CIDADÃO: O que você vai fazer em Murutinga do Sul?
EUGELMI: Fui convidado veja que coisa maravilhosa, aos 60 anos de idade fui convidado para trabalhar numa financeira na região de Andradina e Três Lagoas. Isso me trouxe uma espécie de rejuvenescimento, parece que vou tirar o título de eleitor pela primeira vez. Estou muito disposto, com vontade de viver. Segundo Assis Chateaubriand, o trabalho dignifica o homem. O homem sem trabalho não tem dignidade. Não que eu não trabalhasse aqui, mas eu gosto de conviver com gente, não gosto da solidão. Lá, vou ter essa oportunidade, além de voltar às origens. Nas folgas, vou escrever, tem muita coisa que tenho vontade de escrever.
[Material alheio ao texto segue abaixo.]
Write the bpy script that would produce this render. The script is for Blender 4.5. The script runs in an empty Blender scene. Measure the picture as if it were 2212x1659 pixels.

É como diz a música de Zé Fortuna (canta): Ao passar pela velha porteira/Senti o meu povo mais perto de mim. Vou fazer introspecção, reviver aquele meu tempo. Sou muito saudosista e não tenho vergonha de dizer. Tive uma juventude pobre, porém maravilhosa. Tive um avô fantástico, que me ensinou muito da vida. Meu pai morreu quando eu tinha apenas três meses, mas meu avô supriu isso. Murutinga será o meu renascimento na verdade, a minha ressurreição, porque dizem que ressurreição é renascer no mesmo corpo. Então, vou fazer a minha ressurreição.
CIDADÃO: Fica alguma mágoa de Fernandópolis?
EUGELMI: Não! Não posso citar nomes de pessoas que me são caras em Fernandópolis, porque poderia cometer injustiças por esquecimento, mas sei que elas gostam de mim. De mim e do serviço que faço. Só que tentarei não vir muito a Fernandópolis, porque não deixarei nada aqui. O padre Zezinho diz que amigos são como trilhos, que caminham juntos, mas dificilmente se encontram. Então, terei esses amigos e companheiros que deixarei aqui, mas só os verei se o destino assim quiser. Pretendo me fixar em Murutinga e terminar meu tempo por lá.